_Record excerpts_
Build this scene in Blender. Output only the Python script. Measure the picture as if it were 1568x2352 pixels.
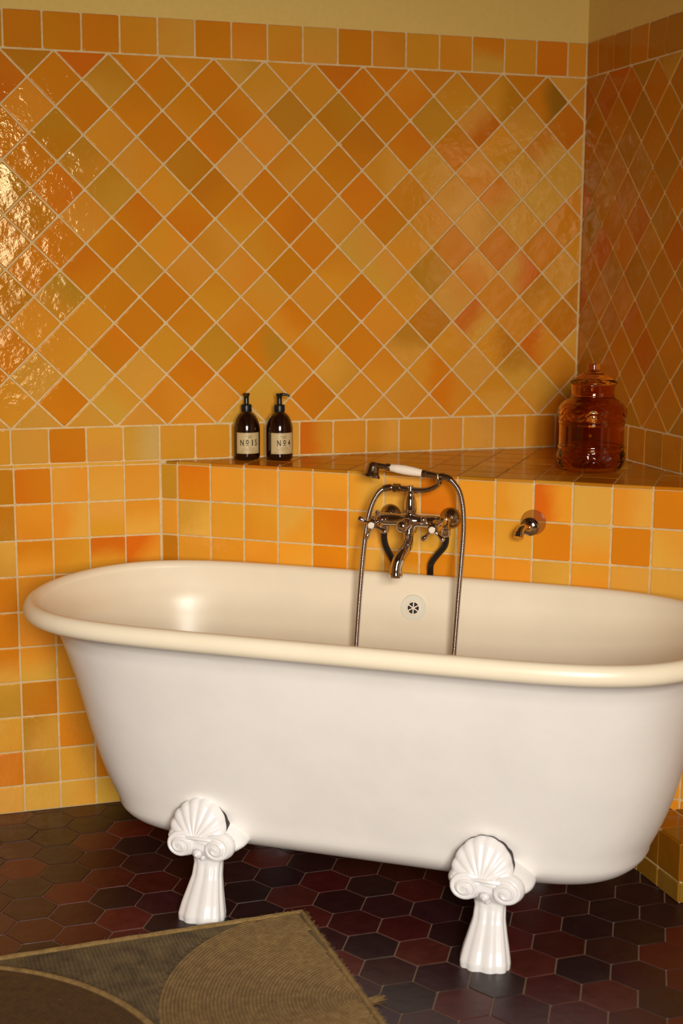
import bpy, bmesh, math, random
from mathutils import Matrix, Vector
random.seed(7)
D = bpy.data
S = bpy.context.scene
COL = S.collection
for o in list(D.objects): D.objects.remove(o)

# ------------------------------------------------------------------ camera
cam_d = D.cameras.new('camera'); cam = D.objects.new('camera', cam_d); COL.objects.link(cam); S.camera = cam
RX, RY, RZ = ((0.95308456, -0.30265480, 0.00546778), (-0.04609807, -0.16297163, -0.98555325), (0.29917351, 0.93906353, -0.16927755))
cam.matrix_world = Matrix(((RX[0], -RY[0], -RZ[0], -2.063023), (RX[1], -RY[1], -RZ[1], -4.008878), (RX[2], -RY[2], -RZ[2], 1.578708), (0, 0, 0, 1)))
cam_d.sensor_fit = 'VERTICAL'; cam_d.sensor_height = 36.0; cam_d.lens = 3190.13 / 2352 * 36.0
cam_d.clip_start = 0.05
cam_d.dof.use_dof = True; cam_d.dof.focus_distance = 3.72; cam_d.dof.aperture_fstop = 2.4

# ------------------------------------------------------------------ world, lights, exposure
W = D.worlds.new('world'); S.world = W; W.use_nodes = True
W.node_tree.nodes['Background'].inputs[0].default_value = (1.0, 0.86, 0.66, 1)
W.node_tree.nodes['Background'].inputs[1].default_value = 0.05
S.view_settings.view_transform = 'Standard'; S.view_settings.look = 'None'
S.view_settings.gamma = 1.0; S.view_settings.use_curve_mapping = False
S.view_settings.exposure = -1.02
def area(name, loc, target, sx, sy, power, color, spread=180):
    l = D.lights.new(name, 'AREA'); l.shape = 'RECTANGLE'; l.size = sx; l.size_y = sy
    l.energy = power; l.color = color; l.spread = math.radians(spread)
    o = D.objects.new(name, l); COL.objects.link(o); o.location = loc
    o.rotation_euler = (Vector(target) - Vector(loc)).to_track_quat('-Z', 'Y').to_euler(); return o
# daylight through the six panes of the window in the wall behind the camera
for px_ in (-2.25, -1.69):
    for pz_, pw in ((2.14, 17.0), (1.70, 13.5), (1.26, 9.0)):
        area('window_daylight', (px_, -4.87, pz_), (px_ + .72, 0.0, pz_ - 1.36), .47, .36, pw, (1.0, 0.93, 0.83), 78)

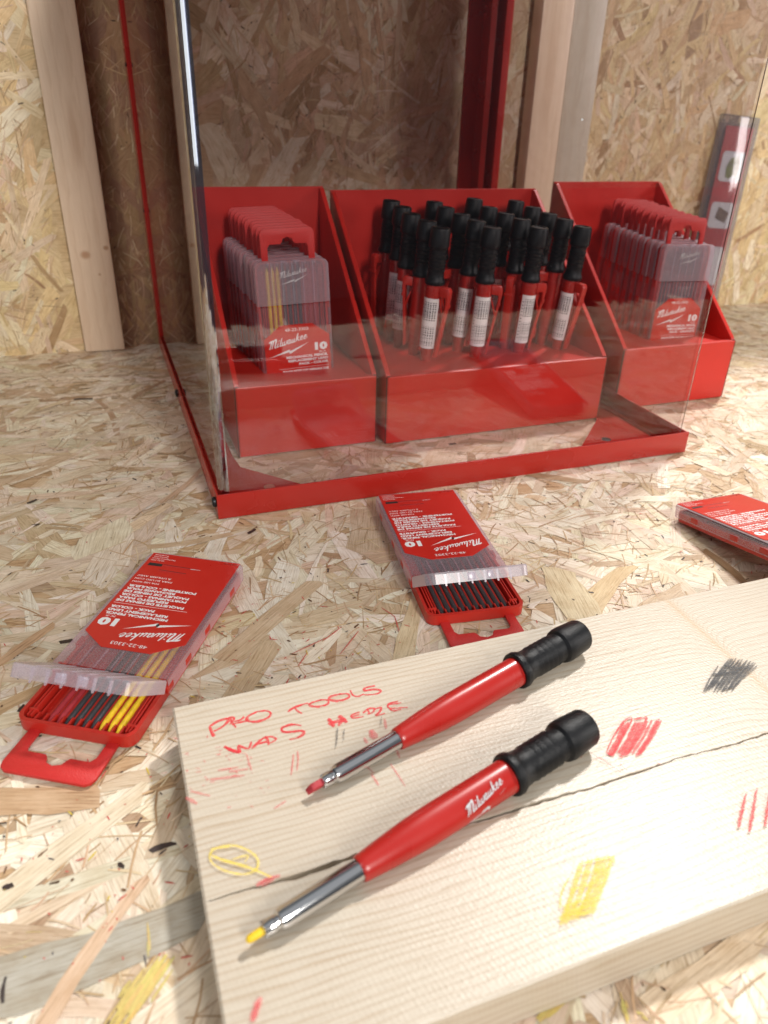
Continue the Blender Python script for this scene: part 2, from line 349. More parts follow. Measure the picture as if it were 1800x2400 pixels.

_Brief_
Without the pictures, write out every entry precisely as it appears.

_Finished exercise_
Build this scene in Blender. Output only the Python script. Measure the picture as if it were 1568x2352 pixels.
import bpy, bmesh, math, random
from mathutils import Matrix, Vector
random.seed(7)
D = bpy.data
S = bpy.context.scene
COL = S.collection
for o in list(D.objects): D.objects.remove(o)

# ------------------------------------------------------------------ camera
cam_d = D.cameras.new('camera'); cam = D.objects.new('camera', cam_d); COL.objects.link(cam); S.camera = cam
RX, RY, RZ = ((0.95308456, -0.30265480, 0.00546778), (-0.04609807, -0.16297163, -0.98555325), (0.29917351, 0.93906353, -0.16927755))
cam.matrix_world = Matrix(((RX[0], -RY[0], -RZ[0], -2.063023), (RX[1], -RY[1], -RZ[1], -4.008878), (RX[2], -RY[2], -RZ[2], 1.578708), (0, 0, 0, 1)))
cam_d.sensor_fit = 'VERTICAL'; cam_d.sensor_height = 36.0; cam_d.lens = 3190.13 / 2352 * 36.0
cam_d.clip_start = 0.05
cam_d.dof.use_dof = True; cam_d.dof.focus_distance = 3.72; cam_d.dof.aperture_fstop = 2.4

# ------------------------------------------------------------------ world, lights, exposure
W = D.worlds.new('world'); S.world = W; W.use_nodes = True
W.node_tree.nodes['Background'].inputs[0].default_value = (1.0, 0.86, 0.66, 1)
W.node_tree.nodes['Background'].inputs[1].default_value = 0.05
S.view_settings.view_transform = 'Standard'; S.view_settings.look = 'None'
S.view_settings.gamma = 1.0; S.view_settings.use_curve_mapping = False
S.view_settings.exposure = -1.02
def area(name, loc, target, sx, sy, power, color, spread=180):
    l = D.lights.new(name, 'AREA'); l.shape = 'RECTANGLE'; l.size = sx; l.size_y = sy
    l.energy = power; l.color = color; l.spread = math.radians(spread)
    o = D.objects.new(name, l); COL.objects.link(o); o.location = loc
    o.rotation_euler = (Vector(target) - Vector(loc)).to_track_quat('-Z', 'Y').to_euler(); return o
# daylight through the six panes of the window in the wall behind the camera
for px_ in (-2.25, -1.69):
    for pz_, pw in ((2.14, 17.0), (1.70, 13.5), (1.26, 9.0)):
        area('window_daylight', (px_, -4.87, pz_), (px_ + .72, 0.0, pz_ - 1.36), .47, .36, pw, (1.0, 0.93, 0.83), 78)

Continue the Blender Python script for this scene: part 2, from line 349. More parts follow. Measure the picture as if it were 1800x2400 pixels.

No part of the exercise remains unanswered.